Professor’s Jackson’s group have researched in this area previously, with work that has studied the rate at which gas stoves emit other pollutants such as methane and the benzene. Building on this, the next step was to establish how much pollutants spread through a home, the extent to which they build up, and the time it takes for them to dissipate.
Jackson explained: ‘We’re moving from measuring how much pollution comes from stoves to how much pollution people actually breathe.’
The researchers found that typical use of a gas stove increases exposure to NO2 by around 4 parts per billion – or 7.52 µg m³ – averaged over a year. This exposure rate would put members of the household three-quarters of the way to WHO’s NO2 limit of 10 µg m³, before they’ve even stepped out of their house.
There are ways to mitigate the worst levels of exposure but, as lead study author Yannai Kashtan, a PhD student in Earth system science said: ‘We found that just how much gas you burn in your stove is by far the biggest factor affecting how much you’re exposed. And then, after that, do you have an effective range hood – and do you use it?’
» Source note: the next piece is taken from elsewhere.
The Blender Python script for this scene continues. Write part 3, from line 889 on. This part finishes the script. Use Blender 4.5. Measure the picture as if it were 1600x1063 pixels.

Obviously the size of the home affects exposure levels but even in the larger premises surveyed (around 3,000 ft²), unhealthy NO2 spikes were routinely measured, both during and after cooking.
More problematic is gas cooking in the smaller homes, typically the size of a two-bedroom apartment (around 800 ft²). Here residents could be exposed to twice as much NO2 over the course of a year compared to the national average, and four times as much as gas stove uses in the larger premises.
Concomitant with this is that poorer families will suffer greater exposure. Indeed, the researchers found that long-term NO2 exposure is 60% higher among American Indian and Alaska Native households, and 20% higher among Black and Hispanic or Latino households – a demographic who are already exposed to the highest levels of ambient CO2 such as vehicle exhaust.